I would agree if you can assess it then it's OK.

But this has always been the question what is assessable?

[quote]514.9.1 A legible diagram. chart or table or equivalent form of information shall be provided indicating in
particular:
(i) the type and composition of each circuit (points of utilisation served. number and size of conductors, type of wiring), and
(ii) the method used for compliance with Regulation 410.3.2. and
(iii) the information necessary for the identification of each device performing the functions of protection, isolation and switching, and its location. and
(iv) any circuit or equipment vulnerable to a typical test.
For simple installations the foregoing information may be given in a schedule. A durable copy of the schedule
relating to a distribution board shall be provided within or adjacent to each distribution board. Any symbol used shall comply with BS EN 60617.[/quote]
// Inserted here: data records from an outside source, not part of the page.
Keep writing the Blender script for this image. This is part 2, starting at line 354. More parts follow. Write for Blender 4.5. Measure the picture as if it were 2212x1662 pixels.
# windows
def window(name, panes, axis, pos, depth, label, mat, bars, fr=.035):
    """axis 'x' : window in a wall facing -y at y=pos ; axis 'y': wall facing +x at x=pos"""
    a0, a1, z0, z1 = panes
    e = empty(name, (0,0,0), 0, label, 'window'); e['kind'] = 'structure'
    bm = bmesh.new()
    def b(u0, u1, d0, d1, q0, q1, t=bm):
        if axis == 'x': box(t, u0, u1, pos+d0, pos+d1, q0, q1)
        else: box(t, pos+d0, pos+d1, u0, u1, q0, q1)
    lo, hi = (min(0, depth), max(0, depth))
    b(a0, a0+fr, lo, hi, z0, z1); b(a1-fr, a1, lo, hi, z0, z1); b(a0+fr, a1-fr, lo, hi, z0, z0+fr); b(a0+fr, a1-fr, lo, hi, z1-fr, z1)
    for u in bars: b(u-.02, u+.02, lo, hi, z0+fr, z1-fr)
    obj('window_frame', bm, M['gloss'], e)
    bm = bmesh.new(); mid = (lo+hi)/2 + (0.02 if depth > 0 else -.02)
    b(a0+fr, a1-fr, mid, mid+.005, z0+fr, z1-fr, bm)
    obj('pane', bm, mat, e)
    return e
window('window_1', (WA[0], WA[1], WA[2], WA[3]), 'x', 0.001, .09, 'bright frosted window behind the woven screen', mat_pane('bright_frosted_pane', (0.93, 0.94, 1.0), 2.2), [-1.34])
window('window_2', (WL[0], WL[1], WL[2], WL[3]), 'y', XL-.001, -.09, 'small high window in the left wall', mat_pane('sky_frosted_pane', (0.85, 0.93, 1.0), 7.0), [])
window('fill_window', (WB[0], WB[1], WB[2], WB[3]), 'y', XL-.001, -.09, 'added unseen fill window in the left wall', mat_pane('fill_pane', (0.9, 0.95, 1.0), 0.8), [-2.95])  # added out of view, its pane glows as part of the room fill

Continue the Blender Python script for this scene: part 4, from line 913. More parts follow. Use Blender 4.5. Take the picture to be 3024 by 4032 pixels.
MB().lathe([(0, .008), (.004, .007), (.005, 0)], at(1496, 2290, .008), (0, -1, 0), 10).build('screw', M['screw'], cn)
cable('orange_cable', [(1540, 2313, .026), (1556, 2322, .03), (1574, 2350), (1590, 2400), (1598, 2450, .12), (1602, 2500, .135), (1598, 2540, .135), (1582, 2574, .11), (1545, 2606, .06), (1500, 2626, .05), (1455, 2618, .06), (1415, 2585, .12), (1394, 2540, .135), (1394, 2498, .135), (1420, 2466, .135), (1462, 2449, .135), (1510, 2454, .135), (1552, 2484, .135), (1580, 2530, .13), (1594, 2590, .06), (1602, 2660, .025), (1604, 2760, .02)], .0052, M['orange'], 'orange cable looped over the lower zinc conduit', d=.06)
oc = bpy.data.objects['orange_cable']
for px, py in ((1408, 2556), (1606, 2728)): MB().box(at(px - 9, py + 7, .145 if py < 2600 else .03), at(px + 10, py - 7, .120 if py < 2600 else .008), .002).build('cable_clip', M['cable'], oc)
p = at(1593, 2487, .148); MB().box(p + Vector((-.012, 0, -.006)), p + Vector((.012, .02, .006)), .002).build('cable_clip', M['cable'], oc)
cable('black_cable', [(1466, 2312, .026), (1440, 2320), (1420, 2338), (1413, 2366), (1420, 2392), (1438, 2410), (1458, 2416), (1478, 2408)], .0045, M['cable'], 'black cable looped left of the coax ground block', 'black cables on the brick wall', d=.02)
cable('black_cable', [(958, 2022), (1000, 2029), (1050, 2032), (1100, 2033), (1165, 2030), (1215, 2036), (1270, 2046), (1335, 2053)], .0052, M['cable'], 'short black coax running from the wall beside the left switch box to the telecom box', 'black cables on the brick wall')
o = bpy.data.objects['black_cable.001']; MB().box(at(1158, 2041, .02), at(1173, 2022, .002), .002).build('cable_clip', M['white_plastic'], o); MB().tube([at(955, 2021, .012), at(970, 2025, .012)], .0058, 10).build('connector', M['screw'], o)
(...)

This rule is often not complied with specially "its location" and if an electrician is given assess to this information when doing an electrical installation condition report then although he may not want to lift the living room carpet and remove two screws and a section of floor board (with junction box below written on it) to assess a junction box to test tightness of screws it would be hard to say it was not accessible.

Of course the problem lies when some one glues down a floor on top of the floor boards.

In real terms maintenance free junction boxes are not that much more expensive than ones with screw terminals so to show a warranty of skill one should use maintenance free junction boxes anywhere where they are likely to be missed by an inspection.